The state-of-the art monitor was at another site in Ventry St and was moved when that site was sold, ORC environmental scientist Deborah Mills said.
The monitor was recently re-commissioned on Ministry of Education land across from the Alexandra Primary School buildings, to coincide with the beginning of ORC winter air quality monitoring in Otago.
Alexandra air quality had been monitored intermittently from 1998 to 2005 and hourly from 2005, Ms Mills said.
''With such a long period of data, ORC has developed a good understanding of air quality in the older residential areas of town [Alexandra] and has seen an improvement in air quality over the last 10 years,'' she said.
The new monitor location would reflect pollution levels in a more open, commercial/residential area and provide more information about Alexandra's air quality as a whole, Ms Mills said.
''PM10 are suspended particles in the air that are smaller than 10 micrometres in diameter.''
A micrometre is a thousandth of a millimetre.
In Alexandra and the other Otago towns the ORC monitored, the main source of PM10 was from domestic heating appliances, Ms Mills said.
''These particle concentrations peak during winter mornings and evenings - times of the day when it is coldest, and when there is little to no wind.''
Daily PM10 concentrations in Alexandra regularly exceeded guidelines in the National Environmental Standard for air quality and rules in the Otago Air Plan from May until August, but were relatively low during the rest of the year, Ms Mills said.

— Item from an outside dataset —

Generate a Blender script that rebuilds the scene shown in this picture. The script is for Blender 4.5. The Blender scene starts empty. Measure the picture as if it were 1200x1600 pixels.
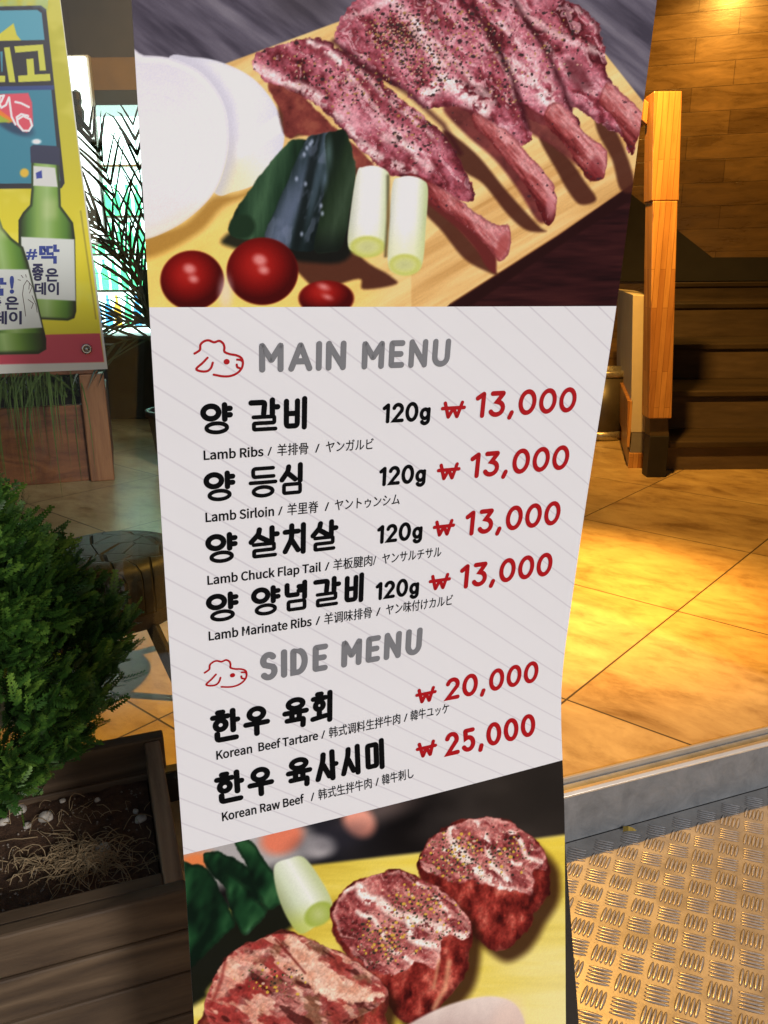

The ORC monitors air quality in Alexandra, Arrowtown, Mosgiel and Dunedin year-round, and in Milton, Balclutha, Clyde and Cromwell during winter.
Alexandra Primary School deputy principal Tiffany Kemp said pupils were excited about having the equipment across from their school, and would ''learn from the experts'' and take air quality information and messages back home to their families, she said.